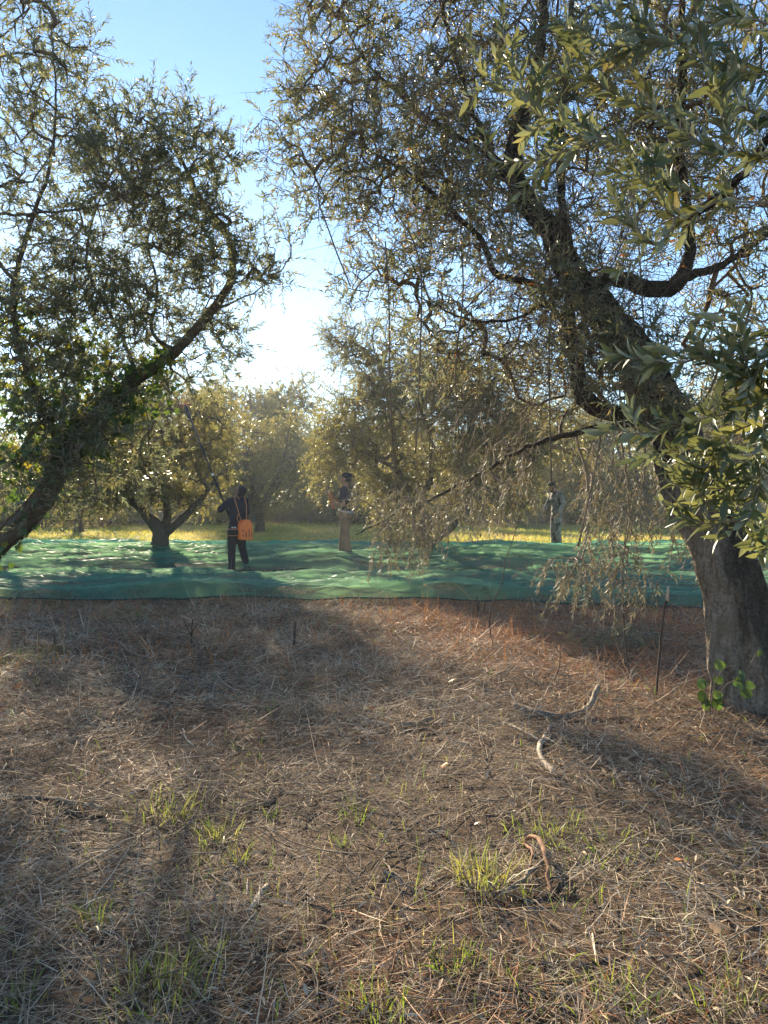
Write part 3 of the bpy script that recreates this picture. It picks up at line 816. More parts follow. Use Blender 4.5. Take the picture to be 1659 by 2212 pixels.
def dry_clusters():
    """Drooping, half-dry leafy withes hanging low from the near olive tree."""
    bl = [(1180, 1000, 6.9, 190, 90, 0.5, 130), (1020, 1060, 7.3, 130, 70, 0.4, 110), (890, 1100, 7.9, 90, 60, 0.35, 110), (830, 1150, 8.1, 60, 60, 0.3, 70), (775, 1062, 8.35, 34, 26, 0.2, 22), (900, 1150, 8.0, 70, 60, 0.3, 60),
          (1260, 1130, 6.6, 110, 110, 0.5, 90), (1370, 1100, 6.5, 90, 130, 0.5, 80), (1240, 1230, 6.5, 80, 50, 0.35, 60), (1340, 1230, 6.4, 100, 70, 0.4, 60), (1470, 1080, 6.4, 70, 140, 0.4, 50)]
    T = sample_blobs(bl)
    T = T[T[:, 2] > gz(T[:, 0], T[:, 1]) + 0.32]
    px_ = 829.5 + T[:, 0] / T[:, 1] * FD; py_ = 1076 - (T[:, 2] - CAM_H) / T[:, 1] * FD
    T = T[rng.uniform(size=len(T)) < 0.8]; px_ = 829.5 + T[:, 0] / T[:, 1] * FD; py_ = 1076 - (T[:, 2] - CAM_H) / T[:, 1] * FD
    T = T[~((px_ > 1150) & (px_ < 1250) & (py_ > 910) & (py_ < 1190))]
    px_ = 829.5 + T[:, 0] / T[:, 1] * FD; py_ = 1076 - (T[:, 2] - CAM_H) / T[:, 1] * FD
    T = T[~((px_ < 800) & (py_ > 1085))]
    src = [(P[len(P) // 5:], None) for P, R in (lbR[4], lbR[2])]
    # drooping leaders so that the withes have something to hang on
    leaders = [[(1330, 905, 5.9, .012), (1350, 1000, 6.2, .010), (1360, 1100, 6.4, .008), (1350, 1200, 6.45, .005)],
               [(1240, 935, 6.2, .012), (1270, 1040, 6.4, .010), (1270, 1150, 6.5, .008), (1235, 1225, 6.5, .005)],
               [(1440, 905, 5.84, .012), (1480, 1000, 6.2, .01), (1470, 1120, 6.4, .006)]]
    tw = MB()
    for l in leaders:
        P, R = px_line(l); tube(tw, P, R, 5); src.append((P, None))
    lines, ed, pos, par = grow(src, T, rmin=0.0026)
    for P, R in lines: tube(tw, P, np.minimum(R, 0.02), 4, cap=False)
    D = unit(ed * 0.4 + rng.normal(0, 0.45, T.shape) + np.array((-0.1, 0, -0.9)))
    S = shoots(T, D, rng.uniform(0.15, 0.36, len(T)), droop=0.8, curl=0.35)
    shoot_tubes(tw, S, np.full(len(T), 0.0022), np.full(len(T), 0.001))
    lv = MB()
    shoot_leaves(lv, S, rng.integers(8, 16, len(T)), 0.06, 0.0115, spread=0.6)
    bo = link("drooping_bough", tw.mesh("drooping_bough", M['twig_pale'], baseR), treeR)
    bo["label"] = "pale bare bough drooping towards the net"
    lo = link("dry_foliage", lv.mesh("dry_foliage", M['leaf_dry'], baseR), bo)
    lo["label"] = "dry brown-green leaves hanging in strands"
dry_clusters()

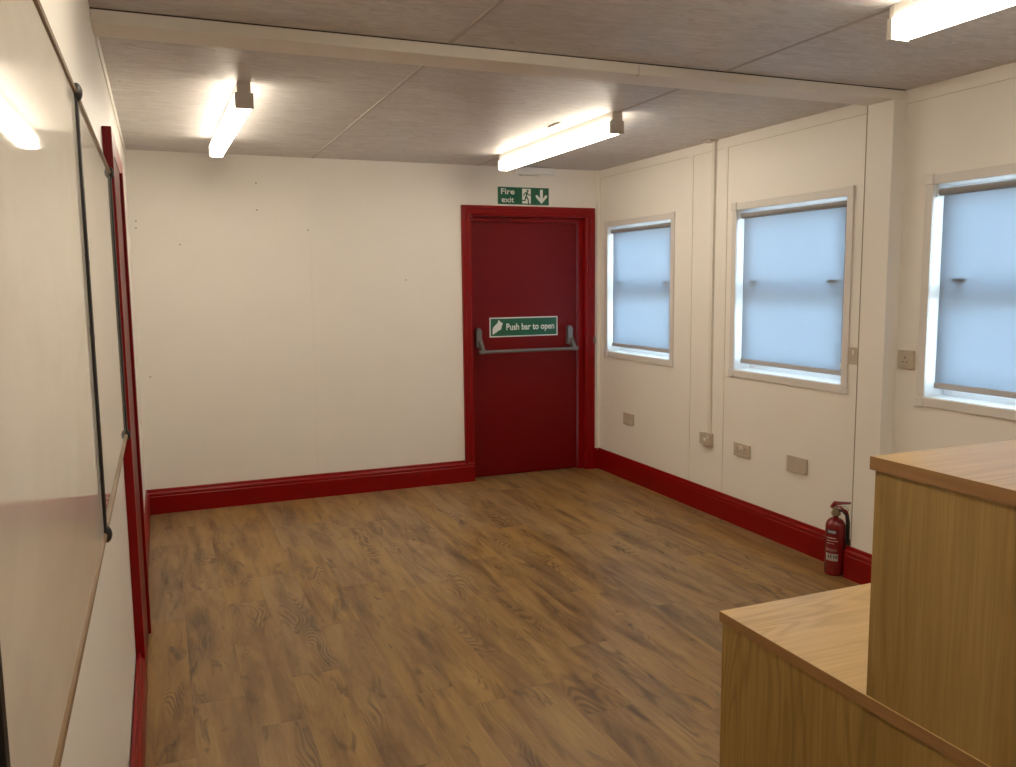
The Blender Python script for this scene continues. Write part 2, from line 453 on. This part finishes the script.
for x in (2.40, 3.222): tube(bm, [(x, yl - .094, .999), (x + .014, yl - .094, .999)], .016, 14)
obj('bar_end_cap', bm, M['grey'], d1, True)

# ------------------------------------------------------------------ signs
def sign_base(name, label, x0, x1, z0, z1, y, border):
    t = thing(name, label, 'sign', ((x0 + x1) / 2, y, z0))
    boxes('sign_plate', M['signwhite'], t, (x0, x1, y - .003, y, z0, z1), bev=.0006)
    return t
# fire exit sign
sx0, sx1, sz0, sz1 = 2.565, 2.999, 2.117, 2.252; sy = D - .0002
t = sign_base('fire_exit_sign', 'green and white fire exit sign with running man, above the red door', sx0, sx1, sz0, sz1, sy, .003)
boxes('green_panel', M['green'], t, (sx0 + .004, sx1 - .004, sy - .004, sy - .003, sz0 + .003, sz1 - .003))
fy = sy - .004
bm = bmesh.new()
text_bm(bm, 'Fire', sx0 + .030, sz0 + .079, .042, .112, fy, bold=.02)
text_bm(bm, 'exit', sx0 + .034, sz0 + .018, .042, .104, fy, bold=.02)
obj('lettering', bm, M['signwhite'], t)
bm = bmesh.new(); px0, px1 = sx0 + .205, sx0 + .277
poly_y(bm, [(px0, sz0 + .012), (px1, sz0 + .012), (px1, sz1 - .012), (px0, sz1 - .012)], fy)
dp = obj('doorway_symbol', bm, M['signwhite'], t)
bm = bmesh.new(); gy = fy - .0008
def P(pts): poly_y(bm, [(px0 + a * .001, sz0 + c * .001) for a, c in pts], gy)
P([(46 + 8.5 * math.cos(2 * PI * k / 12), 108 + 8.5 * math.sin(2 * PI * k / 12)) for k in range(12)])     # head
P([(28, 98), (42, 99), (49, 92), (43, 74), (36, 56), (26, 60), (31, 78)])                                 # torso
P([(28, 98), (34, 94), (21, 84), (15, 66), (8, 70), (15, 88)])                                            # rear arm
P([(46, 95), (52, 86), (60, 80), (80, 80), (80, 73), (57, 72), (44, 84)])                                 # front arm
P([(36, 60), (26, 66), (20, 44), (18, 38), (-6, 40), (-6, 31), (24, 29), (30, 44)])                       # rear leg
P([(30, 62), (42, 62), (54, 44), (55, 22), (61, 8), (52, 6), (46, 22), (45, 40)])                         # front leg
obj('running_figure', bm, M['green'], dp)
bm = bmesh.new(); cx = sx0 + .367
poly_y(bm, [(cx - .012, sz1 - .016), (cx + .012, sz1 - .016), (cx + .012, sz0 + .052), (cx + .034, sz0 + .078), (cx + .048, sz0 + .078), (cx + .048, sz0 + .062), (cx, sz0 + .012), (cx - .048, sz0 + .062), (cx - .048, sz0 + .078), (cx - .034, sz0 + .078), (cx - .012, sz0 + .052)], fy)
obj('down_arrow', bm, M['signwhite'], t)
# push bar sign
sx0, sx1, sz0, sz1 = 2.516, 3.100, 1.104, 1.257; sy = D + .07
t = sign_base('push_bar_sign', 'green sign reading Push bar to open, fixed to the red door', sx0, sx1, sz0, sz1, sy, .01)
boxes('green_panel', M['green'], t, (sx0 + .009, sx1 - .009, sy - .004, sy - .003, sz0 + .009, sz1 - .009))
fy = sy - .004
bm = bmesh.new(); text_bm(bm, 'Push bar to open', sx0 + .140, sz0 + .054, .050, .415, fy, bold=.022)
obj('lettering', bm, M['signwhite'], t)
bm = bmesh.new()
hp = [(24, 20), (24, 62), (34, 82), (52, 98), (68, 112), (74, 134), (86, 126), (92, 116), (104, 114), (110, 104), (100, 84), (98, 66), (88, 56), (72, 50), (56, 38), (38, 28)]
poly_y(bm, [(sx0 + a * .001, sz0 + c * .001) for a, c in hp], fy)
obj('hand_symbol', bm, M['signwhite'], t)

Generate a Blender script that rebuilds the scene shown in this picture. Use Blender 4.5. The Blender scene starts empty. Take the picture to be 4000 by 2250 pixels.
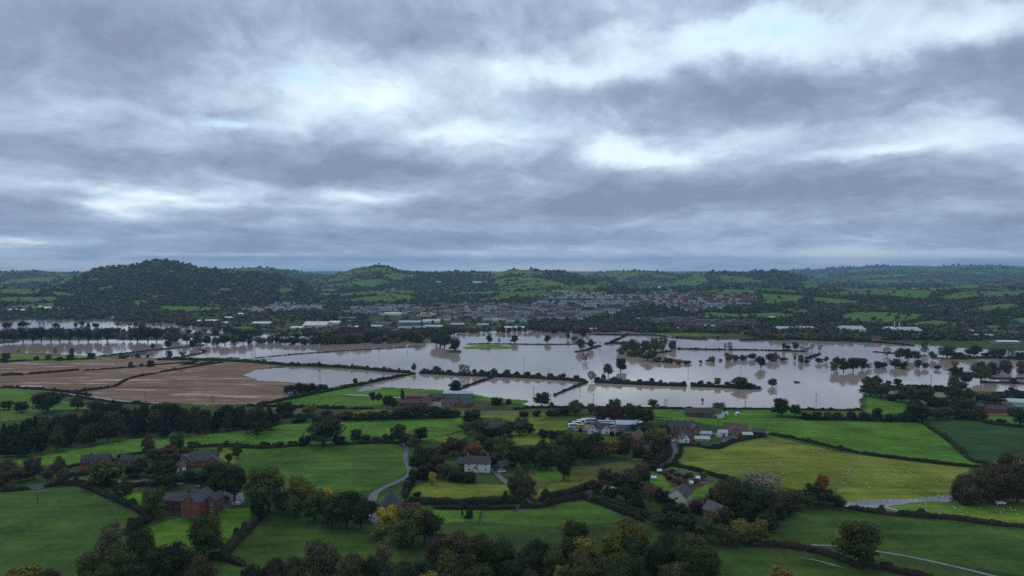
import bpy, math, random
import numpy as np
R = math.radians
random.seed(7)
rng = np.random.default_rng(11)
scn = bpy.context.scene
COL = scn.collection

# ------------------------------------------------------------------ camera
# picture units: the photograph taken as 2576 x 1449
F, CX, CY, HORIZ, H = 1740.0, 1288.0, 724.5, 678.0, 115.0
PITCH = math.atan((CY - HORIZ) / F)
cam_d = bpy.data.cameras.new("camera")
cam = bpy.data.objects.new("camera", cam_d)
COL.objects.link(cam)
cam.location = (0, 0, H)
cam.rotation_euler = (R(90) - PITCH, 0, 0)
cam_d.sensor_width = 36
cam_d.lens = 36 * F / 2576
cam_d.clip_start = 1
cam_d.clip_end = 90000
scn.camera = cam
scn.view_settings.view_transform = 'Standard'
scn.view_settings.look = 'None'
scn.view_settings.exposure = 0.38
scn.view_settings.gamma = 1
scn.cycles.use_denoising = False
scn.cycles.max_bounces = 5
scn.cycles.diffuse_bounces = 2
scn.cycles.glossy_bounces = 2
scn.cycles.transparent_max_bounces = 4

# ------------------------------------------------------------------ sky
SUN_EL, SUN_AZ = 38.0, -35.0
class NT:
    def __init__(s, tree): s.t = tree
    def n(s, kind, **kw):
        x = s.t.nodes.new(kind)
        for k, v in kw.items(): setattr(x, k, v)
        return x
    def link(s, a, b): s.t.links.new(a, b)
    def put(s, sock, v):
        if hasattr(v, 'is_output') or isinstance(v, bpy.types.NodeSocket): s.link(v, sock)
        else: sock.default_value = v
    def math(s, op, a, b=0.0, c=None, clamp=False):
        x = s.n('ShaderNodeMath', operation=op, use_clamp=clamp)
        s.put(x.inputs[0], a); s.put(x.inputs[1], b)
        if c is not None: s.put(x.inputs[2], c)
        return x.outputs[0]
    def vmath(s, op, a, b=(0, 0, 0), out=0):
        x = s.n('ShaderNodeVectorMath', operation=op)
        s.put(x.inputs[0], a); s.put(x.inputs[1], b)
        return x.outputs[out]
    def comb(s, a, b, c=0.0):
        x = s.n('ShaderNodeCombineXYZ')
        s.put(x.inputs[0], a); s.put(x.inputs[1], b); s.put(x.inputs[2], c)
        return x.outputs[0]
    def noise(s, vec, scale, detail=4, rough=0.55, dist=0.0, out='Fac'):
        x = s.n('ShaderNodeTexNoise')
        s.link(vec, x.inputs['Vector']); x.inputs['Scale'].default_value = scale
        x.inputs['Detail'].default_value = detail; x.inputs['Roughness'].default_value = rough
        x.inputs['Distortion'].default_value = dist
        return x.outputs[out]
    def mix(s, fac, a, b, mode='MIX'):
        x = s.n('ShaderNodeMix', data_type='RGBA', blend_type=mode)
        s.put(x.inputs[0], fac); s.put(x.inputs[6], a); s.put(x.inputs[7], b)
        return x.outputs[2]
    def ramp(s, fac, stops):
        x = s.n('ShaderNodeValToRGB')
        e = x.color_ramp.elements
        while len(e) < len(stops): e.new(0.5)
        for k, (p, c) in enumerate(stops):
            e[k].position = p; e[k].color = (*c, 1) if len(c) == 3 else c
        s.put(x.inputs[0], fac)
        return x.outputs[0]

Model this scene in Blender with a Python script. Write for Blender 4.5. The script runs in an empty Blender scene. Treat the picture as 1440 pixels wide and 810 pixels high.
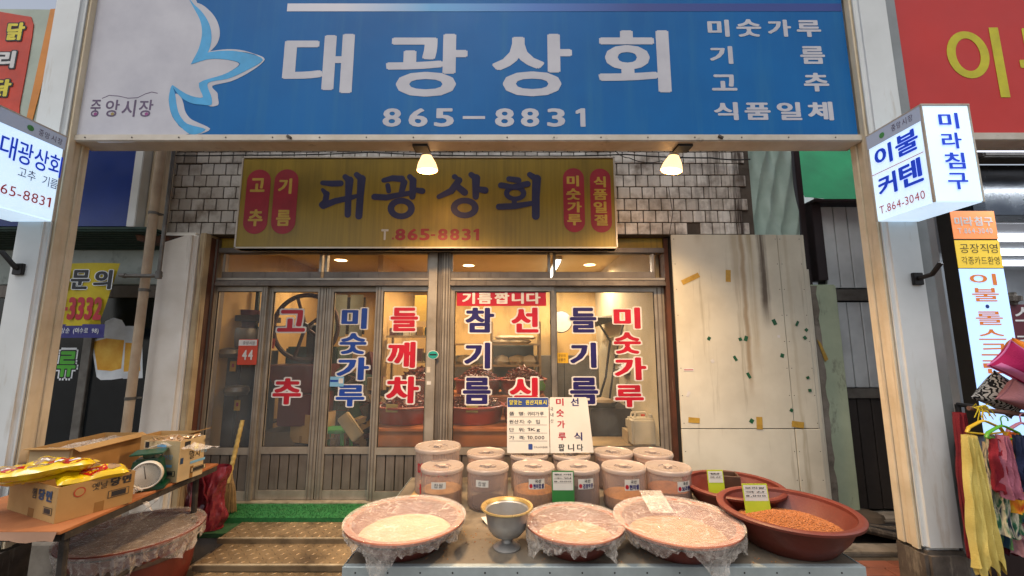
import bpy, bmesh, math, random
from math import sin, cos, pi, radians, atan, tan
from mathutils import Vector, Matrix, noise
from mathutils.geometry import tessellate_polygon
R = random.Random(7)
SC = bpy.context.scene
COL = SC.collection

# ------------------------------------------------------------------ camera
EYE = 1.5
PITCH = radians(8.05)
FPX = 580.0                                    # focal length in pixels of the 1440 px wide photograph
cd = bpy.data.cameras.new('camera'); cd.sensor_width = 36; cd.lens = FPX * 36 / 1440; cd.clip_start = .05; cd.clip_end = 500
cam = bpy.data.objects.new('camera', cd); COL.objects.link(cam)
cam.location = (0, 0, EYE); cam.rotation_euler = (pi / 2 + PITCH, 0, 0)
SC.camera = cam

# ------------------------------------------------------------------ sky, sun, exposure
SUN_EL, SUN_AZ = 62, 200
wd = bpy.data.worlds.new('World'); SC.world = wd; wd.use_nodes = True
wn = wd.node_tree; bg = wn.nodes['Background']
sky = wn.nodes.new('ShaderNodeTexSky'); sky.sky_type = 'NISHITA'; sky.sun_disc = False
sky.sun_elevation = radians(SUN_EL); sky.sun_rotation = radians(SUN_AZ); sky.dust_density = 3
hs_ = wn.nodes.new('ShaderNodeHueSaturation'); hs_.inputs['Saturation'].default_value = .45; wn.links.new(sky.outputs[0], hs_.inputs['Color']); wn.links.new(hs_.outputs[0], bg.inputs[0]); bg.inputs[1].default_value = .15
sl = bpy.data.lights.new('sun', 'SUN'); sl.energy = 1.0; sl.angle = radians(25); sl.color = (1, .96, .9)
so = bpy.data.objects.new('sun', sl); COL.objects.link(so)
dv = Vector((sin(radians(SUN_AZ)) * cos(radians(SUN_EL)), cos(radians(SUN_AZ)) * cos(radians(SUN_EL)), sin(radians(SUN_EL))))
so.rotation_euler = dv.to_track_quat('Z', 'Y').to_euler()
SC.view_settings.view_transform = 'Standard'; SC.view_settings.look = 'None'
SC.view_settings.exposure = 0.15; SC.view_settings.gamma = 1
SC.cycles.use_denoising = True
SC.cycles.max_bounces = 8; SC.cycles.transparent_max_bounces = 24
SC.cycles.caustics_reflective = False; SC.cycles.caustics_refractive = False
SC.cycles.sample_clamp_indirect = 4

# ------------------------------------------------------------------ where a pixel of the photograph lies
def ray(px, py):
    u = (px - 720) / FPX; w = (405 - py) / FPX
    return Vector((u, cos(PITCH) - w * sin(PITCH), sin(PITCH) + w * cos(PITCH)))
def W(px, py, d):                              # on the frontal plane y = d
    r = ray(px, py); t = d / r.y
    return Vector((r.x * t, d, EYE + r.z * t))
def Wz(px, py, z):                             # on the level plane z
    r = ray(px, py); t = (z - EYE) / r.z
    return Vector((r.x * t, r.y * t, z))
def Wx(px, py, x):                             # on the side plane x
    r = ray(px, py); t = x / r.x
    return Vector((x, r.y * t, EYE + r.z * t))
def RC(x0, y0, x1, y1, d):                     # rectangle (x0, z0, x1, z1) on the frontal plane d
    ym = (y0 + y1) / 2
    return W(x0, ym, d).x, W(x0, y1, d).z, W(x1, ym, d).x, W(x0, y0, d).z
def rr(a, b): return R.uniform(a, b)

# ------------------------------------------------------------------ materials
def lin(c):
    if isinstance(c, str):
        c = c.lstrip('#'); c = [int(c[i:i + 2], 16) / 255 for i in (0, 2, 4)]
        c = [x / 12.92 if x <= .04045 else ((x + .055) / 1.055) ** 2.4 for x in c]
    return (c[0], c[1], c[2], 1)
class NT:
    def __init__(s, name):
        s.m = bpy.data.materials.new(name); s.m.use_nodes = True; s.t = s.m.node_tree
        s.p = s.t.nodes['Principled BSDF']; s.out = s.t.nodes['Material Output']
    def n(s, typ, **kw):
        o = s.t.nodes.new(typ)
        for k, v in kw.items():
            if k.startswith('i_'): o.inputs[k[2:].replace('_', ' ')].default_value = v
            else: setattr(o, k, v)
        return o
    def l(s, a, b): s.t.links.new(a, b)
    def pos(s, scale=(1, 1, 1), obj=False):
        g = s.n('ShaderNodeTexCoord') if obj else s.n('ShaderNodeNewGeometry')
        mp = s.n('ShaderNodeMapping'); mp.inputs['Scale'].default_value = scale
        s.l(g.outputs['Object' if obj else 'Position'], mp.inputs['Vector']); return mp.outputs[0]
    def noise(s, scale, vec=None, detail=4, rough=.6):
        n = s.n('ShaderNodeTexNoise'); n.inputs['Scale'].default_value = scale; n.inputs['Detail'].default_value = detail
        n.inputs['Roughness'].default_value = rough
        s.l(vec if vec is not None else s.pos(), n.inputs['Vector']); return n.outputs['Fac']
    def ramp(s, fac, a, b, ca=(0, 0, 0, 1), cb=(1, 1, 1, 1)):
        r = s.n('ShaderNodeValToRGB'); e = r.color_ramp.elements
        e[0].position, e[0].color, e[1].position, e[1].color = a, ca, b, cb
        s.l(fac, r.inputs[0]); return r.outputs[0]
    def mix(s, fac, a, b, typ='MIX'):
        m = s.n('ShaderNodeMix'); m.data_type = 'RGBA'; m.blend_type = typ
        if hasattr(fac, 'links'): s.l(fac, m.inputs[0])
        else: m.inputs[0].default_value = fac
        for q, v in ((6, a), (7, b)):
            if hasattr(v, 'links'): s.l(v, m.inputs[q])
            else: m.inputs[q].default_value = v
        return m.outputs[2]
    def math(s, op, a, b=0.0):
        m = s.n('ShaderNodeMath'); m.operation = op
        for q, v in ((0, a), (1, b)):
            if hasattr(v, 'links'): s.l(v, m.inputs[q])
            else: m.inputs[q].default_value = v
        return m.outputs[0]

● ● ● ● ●

-- EXERCISE AIM --
Repeat word for word the stretch of lines from the one with "The Blender Python" down to the one with "obj('bar_end_cap', bm, M['grey'], d1, True)", both included.

-- FULL OUTPUT --
The Blender Python script for this scene continues. Write part 2, from line 453 on. This part finishes the script.
for x in (2.40, 3.222): tube(bm, [(x, yl - .094, .999), (x + .014, yl - .094, .999)], .016, 14)
obj('bar_end_cap', bm, M['grey'], d1, True)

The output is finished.